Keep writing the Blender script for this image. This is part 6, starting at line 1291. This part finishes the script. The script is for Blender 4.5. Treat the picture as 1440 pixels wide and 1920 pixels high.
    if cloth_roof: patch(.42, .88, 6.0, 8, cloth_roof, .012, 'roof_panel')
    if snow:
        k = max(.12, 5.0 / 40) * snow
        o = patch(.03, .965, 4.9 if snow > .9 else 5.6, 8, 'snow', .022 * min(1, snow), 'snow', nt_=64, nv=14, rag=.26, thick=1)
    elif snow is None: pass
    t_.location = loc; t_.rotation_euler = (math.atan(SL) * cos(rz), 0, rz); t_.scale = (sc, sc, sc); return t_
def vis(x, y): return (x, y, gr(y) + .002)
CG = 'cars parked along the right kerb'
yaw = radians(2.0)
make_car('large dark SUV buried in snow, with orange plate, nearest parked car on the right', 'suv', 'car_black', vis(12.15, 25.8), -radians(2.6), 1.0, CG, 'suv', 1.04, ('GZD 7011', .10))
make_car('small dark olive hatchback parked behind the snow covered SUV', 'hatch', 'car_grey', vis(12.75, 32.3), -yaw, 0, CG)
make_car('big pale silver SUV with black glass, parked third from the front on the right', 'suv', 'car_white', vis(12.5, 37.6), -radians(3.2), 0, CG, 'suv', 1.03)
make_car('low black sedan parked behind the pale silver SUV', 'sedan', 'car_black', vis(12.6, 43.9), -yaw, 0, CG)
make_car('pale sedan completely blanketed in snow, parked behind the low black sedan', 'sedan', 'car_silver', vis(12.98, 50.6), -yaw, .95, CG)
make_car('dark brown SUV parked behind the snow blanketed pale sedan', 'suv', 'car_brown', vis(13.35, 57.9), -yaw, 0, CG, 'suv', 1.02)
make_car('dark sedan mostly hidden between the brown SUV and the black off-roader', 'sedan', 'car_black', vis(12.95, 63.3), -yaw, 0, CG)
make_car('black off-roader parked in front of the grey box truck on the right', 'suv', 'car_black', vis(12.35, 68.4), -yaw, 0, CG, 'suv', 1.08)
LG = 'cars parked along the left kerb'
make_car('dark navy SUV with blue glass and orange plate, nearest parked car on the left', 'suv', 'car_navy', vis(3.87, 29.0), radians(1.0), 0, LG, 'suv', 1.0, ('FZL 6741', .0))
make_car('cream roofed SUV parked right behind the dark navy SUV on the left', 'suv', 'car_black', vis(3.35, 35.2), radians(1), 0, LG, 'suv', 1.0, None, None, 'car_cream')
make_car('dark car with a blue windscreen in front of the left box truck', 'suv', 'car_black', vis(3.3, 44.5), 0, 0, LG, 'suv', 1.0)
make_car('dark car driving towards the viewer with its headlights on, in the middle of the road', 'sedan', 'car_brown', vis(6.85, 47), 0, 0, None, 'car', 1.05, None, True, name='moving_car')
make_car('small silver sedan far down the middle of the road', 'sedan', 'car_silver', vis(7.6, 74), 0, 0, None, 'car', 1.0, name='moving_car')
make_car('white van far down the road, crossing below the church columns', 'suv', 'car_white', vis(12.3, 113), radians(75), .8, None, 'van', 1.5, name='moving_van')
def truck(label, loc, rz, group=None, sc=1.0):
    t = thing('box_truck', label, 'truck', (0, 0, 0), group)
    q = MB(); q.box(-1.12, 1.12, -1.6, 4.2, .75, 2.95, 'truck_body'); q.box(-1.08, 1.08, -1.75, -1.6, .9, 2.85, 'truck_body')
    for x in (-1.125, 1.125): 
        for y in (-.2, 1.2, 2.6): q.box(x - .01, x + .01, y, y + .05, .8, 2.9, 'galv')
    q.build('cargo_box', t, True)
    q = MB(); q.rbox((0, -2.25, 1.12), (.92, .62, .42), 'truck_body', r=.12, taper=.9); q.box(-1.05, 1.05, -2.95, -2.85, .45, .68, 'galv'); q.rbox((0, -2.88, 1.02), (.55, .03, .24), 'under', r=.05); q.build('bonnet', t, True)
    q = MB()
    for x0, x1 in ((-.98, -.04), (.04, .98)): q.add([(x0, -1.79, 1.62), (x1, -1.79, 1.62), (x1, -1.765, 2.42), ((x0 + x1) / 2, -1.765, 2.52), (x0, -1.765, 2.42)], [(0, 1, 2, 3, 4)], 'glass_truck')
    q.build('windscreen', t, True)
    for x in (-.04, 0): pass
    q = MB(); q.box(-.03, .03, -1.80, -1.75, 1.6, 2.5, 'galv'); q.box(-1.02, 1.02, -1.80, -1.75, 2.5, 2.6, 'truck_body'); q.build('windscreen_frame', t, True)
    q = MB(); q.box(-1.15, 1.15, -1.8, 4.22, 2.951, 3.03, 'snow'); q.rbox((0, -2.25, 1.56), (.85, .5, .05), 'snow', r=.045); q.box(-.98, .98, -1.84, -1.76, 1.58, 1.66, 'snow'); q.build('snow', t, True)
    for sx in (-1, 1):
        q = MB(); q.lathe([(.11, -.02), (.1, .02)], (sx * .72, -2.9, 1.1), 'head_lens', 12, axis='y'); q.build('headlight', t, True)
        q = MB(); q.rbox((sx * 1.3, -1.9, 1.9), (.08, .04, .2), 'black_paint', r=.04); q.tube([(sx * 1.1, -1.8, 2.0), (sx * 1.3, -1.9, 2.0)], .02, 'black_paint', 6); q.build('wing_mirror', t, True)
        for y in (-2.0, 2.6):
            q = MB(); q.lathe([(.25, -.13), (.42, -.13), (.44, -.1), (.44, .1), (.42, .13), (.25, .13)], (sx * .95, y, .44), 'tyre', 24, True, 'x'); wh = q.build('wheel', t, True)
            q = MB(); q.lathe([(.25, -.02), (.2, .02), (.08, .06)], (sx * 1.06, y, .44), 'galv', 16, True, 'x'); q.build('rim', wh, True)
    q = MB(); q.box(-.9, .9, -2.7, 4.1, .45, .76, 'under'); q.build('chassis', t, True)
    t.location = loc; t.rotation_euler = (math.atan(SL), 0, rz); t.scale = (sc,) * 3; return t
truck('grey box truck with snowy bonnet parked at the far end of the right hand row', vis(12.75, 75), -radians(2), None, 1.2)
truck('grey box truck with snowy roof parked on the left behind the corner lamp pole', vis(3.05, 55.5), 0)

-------

What needs to be done
Copy the material above back out, exactly as written.

Answer to this problem
Keep writing the Blender script for this image. This is part 6, starting at line 1291. This part finishes the script. The script is for Blender 4.5. Treat the picture as 1440 pixels wide and 1920 pixels high.
    if cloth_roof: patch(.42, .88, 6.0, 8, cloth_roof, .012, 'roof_panel')
    if snow:
        k = max(.12, 5.0 / 40) * snow
        o = patch(.03, .965, 4.9 if snow > .9 else 5.6, 8, 'snow', .022 * min(1, snow), 'snow', nt_=64, nv=14, rag=.26, thick=1)
    elif snow is None: pass
    t_.location = loc; t_.rotation_euler = (math.atan(SL) * cos(rz), 0, rz); t_.scale = (sc, sc, sc); return t_
def vis(x, y): return (x, y, gr(y) + .002)
CG = 'cars parked along the right kerb'
yaw = radians(2.0)
make_car('large dark SUV buried in snow, with orange plate, nearest parked car on the right', 'suv', 'car_black', vis(12.15, 25.8), -radians(2.6), 1.0, CG, 'suv', 1.04, ('GZD 7011', .10))
make_car('small dark olive hatchback parked behind the snow covered SUV', 'hatch', 'car_grey', vis(12.75, 32.3), -yaw, 0, CG)
make_car('big pale silver SUV with black glass, parked third from the front on the right', 'suv', 'car_white', vis(12.5, 37.6), -radians(3.2), 0, CG, 'suv', 1.03)
make_car('low black sedan parked behind the pale silver SUV', 'sedan', 'car_black', vis(12.6, 43.9), -yaw, 0, CG)
make_car('pale sedan completely blanketed in snow, parked behind the low black sedan', 'sedan', 'car_silver', vis(12.98, 50.6), -yaw, .95, CG)
make_car('dark brown SUV parked behind the snow blanketed pale sedan', 'suv', 'car_brown', vis(13.35, 57.9), -yaw, 0, CG, 'suv', 1.02)
make_car('dark sedan mostly hidden between the brown SUV and the black off-roader', 'sedan', 'car_black', vis(12.95, 63.3), -yaw, 0, CG)
make_car('black off-roader parked in front of the grey box truck on the right', 'suv', 'car_black', vis(12.35, 68.4), -yaw, 0, CG, 'suv', 1.08)
LG = 'cars parked along the left kerb'
make_car('dark navy SUV with blue glass and orange plate, nearest parked car on the left', 'suv', 'car_navy', vis(3.87, 29.0), radians(1.0), 0, LG, 'suv', 1.0, ('FZL 6741', .0))
make_car('cream roofed SUV parked right behind the dark navy SUV on the left', 'suv', 'car_black', vis(3.35, 35.2), radians(1), 0, LG, 'suv', 1.0, None, None, 'car_cream')
make_car('dark car with a blue windscreen in front of the left box truck', 'suv', 'car_black', vis(3.3, 44.5), 0, 0, LG, 'suv', 1.0)
make_car('dark car driving towards the viewer with its headlights on, in the middle of the road', 'sedan', 'car_brown', vis(6.85, 47), 0, 0, None, 'car', 1.05, None, True, name='moving_car')
make_car('small silver sedan far down the middle of the road', 'sedan', 'car_silver', vis(7.6, 74), 0, 0, None, 'car', 1.0, name='moving_car')
make_car('white van far down the road, crossing below the church columns', 'suv', 'car_white', vis(12.3, 113), radians(75), .8, None, 'van', 1.5, name='moving_van')
def truck(label, loc, rz, group=None, sc=1.0):
    t = thing('box_truck', label, 'truck', (0, 0, 0), group)
    q = MB(); q.box(-1.12, 1.12, -1.6, 4.2, .75, 2.95, 'truck_body'); q.box(-1.08, 1.08, -1.75, -1.6, .9, 2.85, 'truck_body')
    for x in (-1.125, 1.125): 
        for y in (-.2, 1.2, 2.6): q.box(x - .01, x + .01, y, y + .05, .8, 2.9, 'galv')
    q.build('cargo_box', t, True)
    q = MB(); q.rbox((0, -2.25, 1.12), (.92, .62, .42), 'truck_body', r=.12, taper=.9); q.box(-1.05, 1.05, -2.95, -2.85, .45, .68, 'galv'); q.rbox((0, -2.88, 1.02), (.55, .03, .24), 'under', r=.05); q.build('bonnet', t, True)
    q = MB()
    for x0, x1 in ((-.98, -.04), (.04, .98)): q.add([(x0, -1.79, 1.62), (x1, -1.79, 1.62), (x1, -1.765, 2.42), ((x0 + x1) / 2, -1.765, 2.52), (x0, -1.765, 2.42)], [(0, 1, 2, 3, 4)], 'glass_truck')
    q.build('windscreen', t, True)
    for x in (-.04, 0): pass
    q = MB(); q.box(-.03, .03, -1.80, -1.75, 1.6, 2.5, 'galv'); q.box(-1.02, 1.02, -1.80, -1.75, 2.5, 2.6, 'truck_body'); q.build('windscreen_frame', t, True)
    q = MB(); q.box(-1.15, 1.15, -1.8, 4.22, 2.951, 3.03, 'snow'); q.rbox((0, -2.25, 1.56), (.85, .5, .05), 'snow', r=.045); q.box(-.98, .98, -1.84, -1.76, 1.58, 1.66, 'snow'); q.build('snow', t, True)
    for sx in (-1, 1):
        q = MB(); q.lathe([(.11, -.02), (.1, .02)], (sx * .72, -2.9, 1.1), 'head_lens', 12, axis='y'); q.build('headlight', t, True)
        q = MB(); q.rbox((sx * 1.3, -1.9, 1.9), (.08, .04, .2), 'black_paint', r=.04); q.tube([(sx * 1.1, -1.8, 2.0), (sx * 1.3, -1.9, 2.0)], .02, 'black_paint', 6); q.build('wing_mirror', t, True)
        for y in (-2.0, 2.6):
            q = MB(); q.lathe([(.25, -.13), (.42, -.13), (.44, -.1), (.44, .1), (.42, .13), (.25, .13)], (sx * .95, y, .44), 'tyre', 24, True, 'x'); wh = q.build('wheel', t, True)
            q = MB(); q.lathe([(.25, -.02), (.2, .02), (.08, .06)], (sx * 1.06, y, .44), 'galv', 16, True, 'x'); q.build('rim', wh, True)
    q = MB(); q.box(-.9, .9, -2.7, 4.1, .45, .76, 'under'); q.build('chassis', t, True)
    t.location = loc; t.rotation_euler = (math.atan(SL), 0, rz); t.scale = (sc,) * 3; return t
truck('grey box truck with snowy bonnet parked at the far end of the right hand row', vis(12.75, 75), -radians(2), None, 1.2)
truck('grey box truck with snowy roof parked on the left behind the corner lamp pole', vis(3.05, 55.5), 0)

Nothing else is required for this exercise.